Write out the records again, exactly, leaving none out.

Scripts that build scenes:

━━━━━━━━━━━━━━━━

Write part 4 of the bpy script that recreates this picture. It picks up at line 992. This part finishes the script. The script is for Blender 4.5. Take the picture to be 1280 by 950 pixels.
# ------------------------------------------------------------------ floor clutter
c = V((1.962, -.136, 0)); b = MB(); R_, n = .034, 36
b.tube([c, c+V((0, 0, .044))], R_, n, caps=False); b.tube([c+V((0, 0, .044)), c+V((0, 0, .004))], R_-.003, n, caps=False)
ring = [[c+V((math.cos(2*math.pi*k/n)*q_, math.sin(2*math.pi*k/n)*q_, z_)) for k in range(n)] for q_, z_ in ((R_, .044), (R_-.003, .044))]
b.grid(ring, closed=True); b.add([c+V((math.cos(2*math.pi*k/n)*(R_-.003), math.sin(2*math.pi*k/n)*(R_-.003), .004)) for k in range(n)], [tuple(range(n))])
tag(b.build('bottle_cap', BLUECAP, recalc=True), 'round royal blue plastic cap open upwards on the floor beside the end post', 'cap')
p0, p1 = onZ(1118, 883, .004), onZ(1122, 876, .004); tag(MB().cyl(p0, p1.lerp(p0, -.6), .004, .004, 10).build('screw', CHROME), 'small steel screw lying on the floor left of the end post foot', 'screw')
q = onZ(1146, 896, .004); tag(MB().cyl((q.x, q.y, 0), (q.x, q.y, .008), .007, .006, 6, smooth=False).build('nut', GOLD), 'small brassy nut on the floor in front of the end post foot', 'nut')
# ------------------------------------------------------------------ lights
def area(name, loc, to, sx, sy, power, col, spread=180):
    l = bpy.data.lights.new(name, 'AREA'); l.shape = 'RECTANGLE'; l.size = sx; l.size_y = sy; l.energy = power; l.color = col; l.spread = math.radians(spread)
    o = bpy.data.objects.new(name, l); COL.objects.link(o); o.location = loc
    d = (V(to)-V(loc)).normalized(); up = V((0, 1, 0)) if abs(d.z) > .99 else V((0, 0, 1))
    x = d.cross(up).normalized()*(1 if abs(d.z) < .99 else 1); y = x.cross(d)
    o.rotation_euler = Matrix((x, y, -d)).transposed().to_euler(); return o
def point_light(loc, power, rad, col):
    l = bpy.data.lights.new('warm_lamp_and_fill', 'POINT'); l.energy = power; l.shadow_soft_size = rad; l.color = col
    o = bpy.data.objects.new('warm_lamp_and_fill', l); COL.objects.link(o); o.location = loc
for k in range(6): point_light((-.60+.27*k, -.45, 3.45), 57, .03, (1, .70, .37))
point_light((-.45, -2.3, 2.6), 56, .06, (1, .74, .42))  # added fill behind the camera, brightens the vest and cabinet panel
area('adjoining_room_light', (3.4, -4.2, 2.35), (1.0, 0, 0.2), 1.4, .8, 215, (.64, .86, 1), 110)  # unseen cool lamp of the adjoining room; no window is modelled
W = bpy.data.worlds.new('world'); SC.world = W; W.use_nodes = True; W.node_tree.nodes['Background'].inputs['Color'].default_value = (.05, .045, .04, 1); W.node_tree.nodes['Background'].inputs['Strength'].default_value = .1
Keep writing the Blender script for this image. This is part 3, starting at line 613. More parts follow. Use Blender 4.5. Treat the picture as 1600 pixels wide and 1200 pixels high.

━━━━━━━━━━━━━━━━

### Response to the exercise
Write part 4 of the bpy script that recreates this picture. It picks up at line 992. This part finishes the script. The script is for Blender 4.5. Take the picture to be 1280 by 950 pixels.
# ------------------------------------------------------------------ floor clutter
c = V((1.962, -.136, 0)); b = MB(); R_, n = .034, 36
b.tube([c, c+V((0, 0, .044))], R_, n, caps=False); b.tube([c+V((0, 0, .044)), c+V((0, 0, .004))], R_-.003, n, caps=False)
ring = [[c+V((math.cos(2*math.pi*k/n)*q_, math.sin(2*math.pi*k/n)*q_, z_)) for k in range(n)] for q_, z_ in ((R_, .044), (R_-.003, .044))]
b.grid(ring, closed=True); b.add([c+V((math.cos(2*math.pi*k/n)*(R_-.003), math.sin(2*math.pi*k/n)*(R_-.003), .004)) for k in range(n)], [tuple(range(n))])
tag(b.build('bottle_cap', BLUECAP, recalc=True), 'round royal blue plastic cap open upwards on the floor beside the end post', 'cap')
p0, p1 = onZ(1118, 883, .004), onZ(1122, 876, .004); tag(MB().cyl(p0, p1.lerp(p0, -.6), .004, .004, 10).build('screw', CHROME), 'small steel screw lying on the floor left of the end post foot', 'screw')
q = onZ(1146, 896, .004); tag(MB().cyl((q.x, q.y, 0), (q.x, q.y, .008), .007, .006, 6, smooth=False).build('nut', GOLD), 'small brassy nut on the floor in front of the end post foot', 'nut')
# ------------------------------------------------------------------ lights
def area(name, loc, to, sx, sy, power, col, spread=180):
    l = bpy.data.lights.new(name, 'AREA'); l.shape = 'RECTANGLE'; l.size = sx; l.size_y = sy; l.energy = power; l.color = col; l.spread = math.radians(spread)
    o = bpy.data.objects.new(name, l); COL.objects.link(o); o.location = loc
    d = (V(to)-V(loc)).normalized(); up = V((0, 1, 0)) if abs(d.z) > .99 else V((0, 0, 1))
    x = d.cross(up).normalized()*(1 if abs(d.z) < .99 else 1); y = x.cross(d)
    o.rotation_euler = Matrix((x, y, -d)).transposed().to_euler(); return o
def point_light(loc, power, rad, col):
    l = bpy.data.lights.new('warm_lamp_and_fill', 'POINT'); l.energy = power; l.shadow_soft_size = rad; l.color = col
    o = bpy.data.objects.new('warm_lamp_and_fill', l); COL.objects.link(o); o.location = loc
for k in range(6): point_light((-.60+.27*k, -.45, 3.45), 57, .03, (1, .70, .37))
point_light((-.45, -2.3, 2.6), 56, .06, (1, .74, .42))  # added fill behind the camera, brightens the vest and cabinet panel
area('adjoining_room_light', (3.4, -4.2, 2.35), (1.0, 0, 0.2), 1.4, .8, 215, (.64, .86, 1), 110)  # unseen cool lamp of the adjoining room; no window is modelled
W = bpy.data.worlds.new('world'); SC.world = W; W.use_nodes = True; W.node_tree.nodes['Background'].inputs['Color'].default_value = (.05, .045, .04, 1); W.node_tree.nodes['Background'].inputs['Strength'].default_value = .1
Keep writing the Blender script for this image. This is part 3, starting at line 613. More parts follow. Use Blender 4.5. Treat the picture as 1600 pixels wide and 1200 pixels high.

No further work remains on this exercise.